Appreciation and praise are some of the best gifts one can receive, as they are recognised for their hard work and they feel of value to others. What’s even better about appreciation and praise is that they can be given completely for free and can go a long way in your relationships with others. When Carnegie talks about appreciation and praise, he doesn’t mean flattery – you don’t need to praise someone just to get on their good side, and even if you do so they can easily feel your insincerity. Don’t force yourself to praise others, simply speak your mind, as any praise will be well received if you mean it. 


What we can do:

  • Pay attention to what others do, and be more generous with your recognition and efforts, even for small things that you appreciate.


  • Don’t be afraid to compliment others, and it shouldn’t be seen as something embarrassing but rather a way for you to recognise them for their efforts, hence improving your relationship with them. 


Woman happy and a man frustrated

Happiness and frustration might be two different emotions, but they are emotions that people experience daily in response to others' actions. By being aware of your emotions and that of others, you can better win friends and influence people.


Conversations – building strong connections through words


“Exclusive attention to the person who is speaking to you is very important. Nothing is so flattering as that.”

People speak to be listened to. What makes a conversation so magical is how two people are focused on each other’s stories, and engage in a back-and-forth discussion. A conversation can be stressful – you might not know how to continue it and might worry about what to say next – but that’s not what’s important. Ultimately, genuinely listening to the person you’re talking to and devoting your 100% matters most, as it is not your reply but your attitude that makes the speaker feel appreciated and respected. 


What we can do: 

  • Remove all distractions when in a conversation, do not look at your mobile phone or look around your surroundings unless necessary. Even when you take notes, try to use a notebook, and if that’s not available, let the speaker know that you are taking notes. 

  • Don’t always focus on what to say next. Pausing after a person’s sharing to think before sharing your response is perfectly acceptable– sometimes it can even show respect when you’re actively processing what is shared. 


“To be interesting, be interested. Ask questions that other persons will enjoy answering. Encourage them to talk about themselves and their accomplishments.”

Everyone has conversation topics of interest – be it about recent political developments, a new hobby or even where best to eat for lunch.

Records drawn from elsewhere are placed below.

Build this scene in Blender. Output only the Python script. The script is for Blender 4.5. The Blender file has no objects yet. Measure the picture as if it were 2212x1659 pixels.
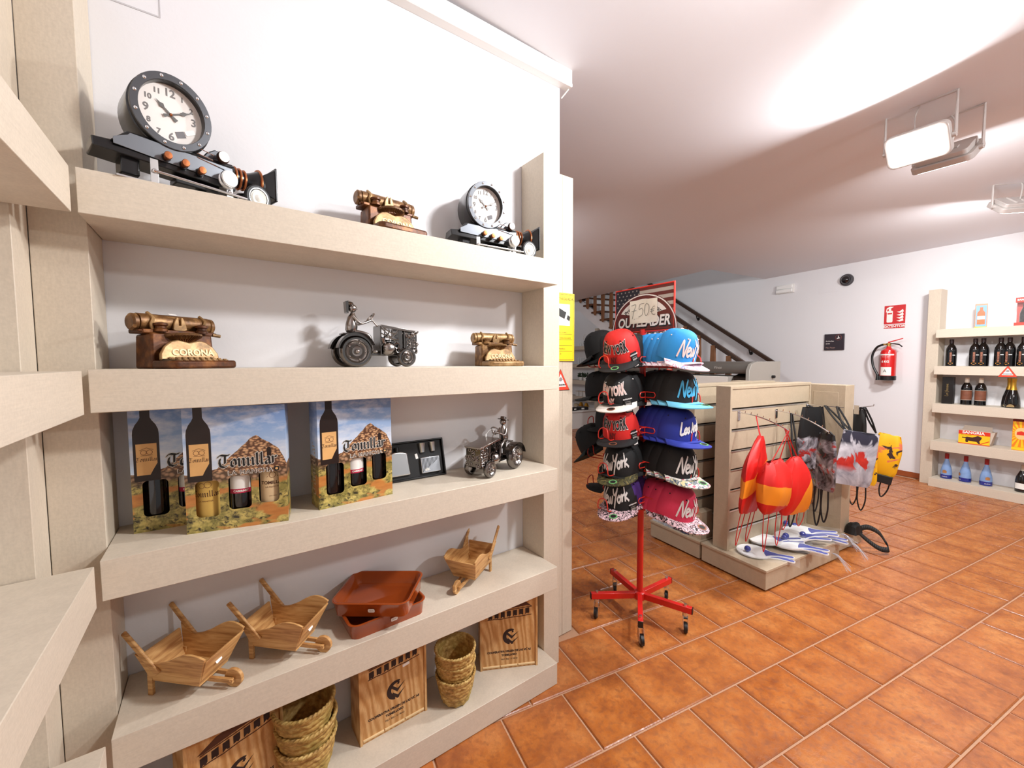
import bpy, bmesh, math, random
from mathutils import Vector, Matrix
random.seed(7)
PI = math.pi
SC = bpy.context.scene
COL = SC.collection
R = math.radians

# ------------------------------------------------------------------ camera
cam_d = bpy.data.cameras.new('camera'); cam = bpy.data.objects.new('camera', cam_d); COL.objects.link(cam)
cam_d.sensor_fit = 'HORIZONTAL'; cam_d.sensor_width = 36.0; cam_d.lens = 14.4846
cam_d.clip_start = 0.02; cam_d.clip_end = 60
rt_ = Vector((0.81204336, -0.5835745, -0.00513661)); up_ = Vector((0.03717459, 0.04294063, 0.99838577)); fw_ = Vector((0.58241191, 0.81092349, -0.0565638))
cam.matrix_world = Matrix(((rt_.x, up_.x, -fw_.x, 0), (rt_.y, up_.y, -fw_.y, 0), (rt_.z, up_.z, -fw_.z, 1.40), (0, 0, 0, 1)))
SC.camera = cam
# ------------------------------------------------------------------ world, exposure
w = bpy.data.worlds.new('world'); SC.world = w; w.use_nodes = True
bg = w.node_tree.nodes['Background']; bg.inputs[0].default_value = (0.97, 0.985, 1.0, 1); bg.inputs[1].default_value = 0.42
SC.view_settings.view_transform = 'Standard'; SC.view_settings.look = 'None'
SC.view_settings.gamma = 1.0; SC.view_settings.use_curve_mapping = False
SC.view_settings.exposure = 0.0
POW_NEAR, POW_FLOOD, POW_FAR = 33.0, 38.0, 34.0     # watts of the room's flood lamps and of the added fill lamps

# ------------------------------------------------------------------ colour and material helpers
def lin(c):
    c = c / 255.0
    return c / 12.92 if c <= 0.04045 else ((c + 0.055) / 1.055) ** 2.4
def rgb(r, g, b): return (lin(r), lin(g), lin(b), 1.0)
MATS = {}
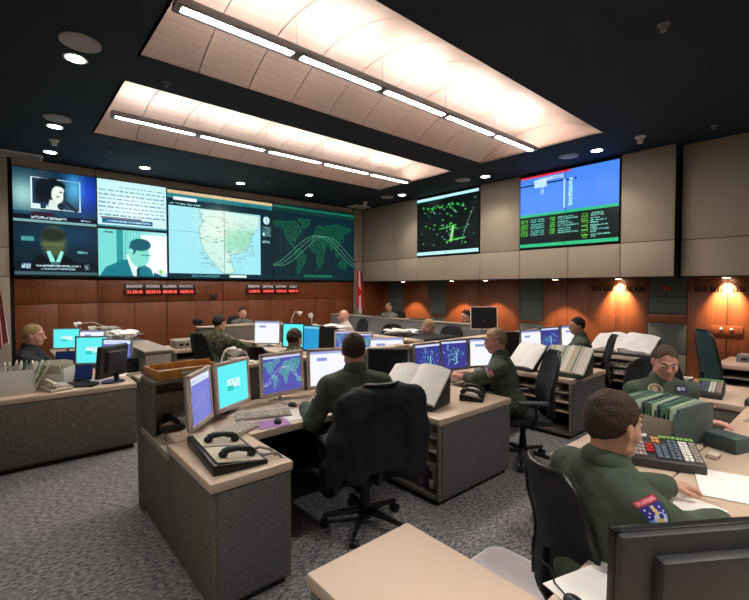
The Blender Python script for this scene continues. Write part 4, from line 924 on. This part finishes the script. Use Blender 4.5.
gadget('slim white gadget standing in the hutch', 1.21, 3.58, .70, .06, .05, .19, 'white', name='handheld_radio', cat='radio')
desk_phone('black telephone half hidden in the hutch', 1.05, 3.55, .69, (-.2, 1), 1)
desk_phone('black telephone low on the ledge left of the leftmost monitor', .97, 3.25, .755, (-.7, .7), 1, spread=.13) if False else None
gadget('flat black box on the ledge left of the leftmost monitor', .93, 3.32, .755, .08, .16, .035, 'black', (1, 0), 'flat_box', 'box')

monitor('leftmost near monitor, pale bezel and violet page seen at a slant', 1.08, 3.17, .75, (.76, -.65), scr_violet(), .40, .40, 'bezel', .05, bw=.032)
monitor('near monitor with a bright cyan desktop and small white window', 1.44, 3.45, .75, (.50, -.87), scr_cyan(), .44, .40, 'bezel', .05, bw=.032)
monitor('near monitor showing a blue world map with white orbit lines', 1.96, 3.56, .75, (.05, -1), scr_blue(), .46, .40, 'bezel', .05, bw=.032)
monitor('near monitor with a white page, partly behind the seated officer in front', 2.44, 3.50, .75, (-.3, -.95), scr_white(), .44, .40, 'bezel', .05, bw=.032)
monitor('switched off black monitor right of the officer with the jacket chair', 2.98, 3.22, .73, (-.72, -.69), None, .44, .40, 'bezelg', .05, bw=.018)
keyboard('brown grey keyboard before the cyan monitor', 1.60, 3.22, .75, (.35, .93))
keyboard('pale keyboard nearest the telephones', 1.28, 2.99, .756, (.75, .66) if False else (-.45, .9), 'cream', .30)
papers('mauve mouse mat with a black mouse on it', 1.56, 2.99, .75, (.2, 1), .24, .19, .004, 'mauve', 'mouse_mat', 'mouse mat')
mouse('black mouse on the mauve mat', 1.60, 2.98, .756, (.4, .9))
mouse('black mouse on bare beige worktop below the world map monitor', 1.93, 3.32, .75, (-.3, .9))
papers('large white sheet lying before the seated person with the jacket chair', 1.93, 3.08, .75, (.12, 1), .46, .30)
desk_phone('long console telephone with two black handsets and hanging cord at the desk corner', 1.05, 2.64, .75, (-1, .08), 2, spread=.30, dp=.16, face='cream', cord=[(-.10, -.14, .03), (-.14, -.17, .05), (-.19, -.22, .04), (-.22, -.275, -.04), (-.23, -.295, -.13), (-.25, -.30, -.19), (-.28, -.30, -.16), (-.285, -.29, -.03), (-.24, -.24, .03), (-.2, -.17, .02), (-.17, -.13, .03)])
desk_lamp('small white gooseneck lamp behind the cyan monitor', 1.50, 3.86, 1.08, .5, .14, reach=.12)
desk_lamp('small white lamp right of the gooseneck behind the cyan monitor', 1.78, 3.87, 1.08, 2.6, .12, reach=.1)
gadget('pair of white cups on the partition behind the world map monitor', 1.63, 3.87, 1.08, .10, .07, .07, 'cream', name='paper_cup', cat='cup', slots='cream')

# cabinet with the big open binder
cabinet('open shelved console cabinet carrying the large open binder, right of the jacket chair', 2.66, 3.70, 2.26, 2.98, .73)
for z, n in ((.73-.055-.11, 0), (.73-.055-.225, 1)):
    gadget('white device on the %s shelf under the large open binder' % ('upper', 'lower')[n], 2.85, 2.58+.03*n, z, .34, .22, .05, 'white' if n == 0 else 'cream', (1, 0))
open_book('large thick open binder with white pages on a dark stand', 2.72, 2.72, .73, (.97, .25), .62, .44, .66, .06, wave=.06, ruffle=.006)
for k in range(3): gadget('upright %s binder in the bottom of the binder cabinet' % ('white', 'pink', 'grey')[k], 2.87, 2.42+.12*k, .08, .05, .26, .24, ('white', 'mauve', 'grey')[k], (1, 0), 'ring_binder', 'binder')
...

Every conversation should be personalised according to the person you are talking to, and you should always try to find a common topic both of you are interested in. 


What we can do: 

  • When talking to someone for the first time, ask open-ended and diverse questions to search for common topics of interest, or at least topics of which both of you are aware to sustain the conversation.


  • For people/guests you are meeting beforehand, do some research into their background and their interests – this not only shows respect but can really help you out in a casual conversation with them.


  • It is simple to tell when someone is getting bored of a conversation, and if you see the person losing focus or attention, change the topic to a new one to keep the conversation going.


Two people having conversations

Learn that conversations are not about you, they are about the other person you're speaking to. If you understand this principle, you will have more meaningful conversations and lasting relationships.


Winning People Over – the art of persuasion


“Once having said a thing, you feel you must stick to it. Hence it is of the very greatest importance that a person be started in the affirmative direction”

The word “yes” is compelling. It emphasises that both of you are on the same side, working together to solve something and are not against one another. When someone says yes to a question or statement, he is likely to agree to the next idea you propose, and this psychological technique can allow you to build traction to get what you want. Be subtle in reaching an agreement, and soon, even someone against your idea would find it hard to say “no” to you. 


What we can do: 

  • Before asking controversial questions that can get into “no” confrontations, try confirming facts or finding areas you can agree with to reach “yes” answers 


  • Do not be unreasonable in your asks. Use questions and statements to find out more about the person’s situation, so others can reciprocate by agreeing reasonably with your conclusion. 


“The one major factor that motivates people was the work itself. If the work was exciting and interesting, the worker looked forward to doing it and was motivated to do a good job.”

Managing a team project is not easy, but convincing others to spend more time and effort on their work is even harder. It’s not uncommon for you to get stuck when someone in the group does not pull their weight, but you may be able to win them over through the way you present their work. By employing tactics in the art of persuasion, you can convince your teammates that the work they are doing is worth it and that they should work even harder to further elevate the project to greater heights, When you master these strategies, winning people over happens easily. 


What we can do: 

  • Appeal to a noble or meaningful cause or goal. People sometimes lose motivation because they don’t see a purpose in what they are doing. By showing that they are making an impact, they may be more likely to put in their time and effort. 


  • Dramatise your ideas by using delivery and presentation skills meant to excite your groupmates, giving them an adrenaline boost as they begin to look forward to completing the project. 


  • As a last resort, create challenges to stimulate competition, appealing to everyone’s drive to excel and emerge as the best. This could create a burst of energy that pushes people to work on the project. 


People working in a team

To maximise your impact, you will need a team. For your team to be effective, you need them to be committed and on the same page.


Moving Forward


Dale Carnegie’s book gives a good collection of tried and tested tips and tricks to win over and influence people. However, while his list of steps to take sounds easy and mechanical, the application of his suggestions in reality is far from simple. However, don’t be discouraged as practice is the first step to achieving perfection – do experiment with these techniques in the various projects you embark on in your journey. 


To summarise the book, there are many ways of winning friends and influencing people, but they all stem from one principle – thinking deeply about your words and actions and how they affect others. By being deliberate and intentional in how you do things, you will already be on track for success in becoming a confident and likeable leader.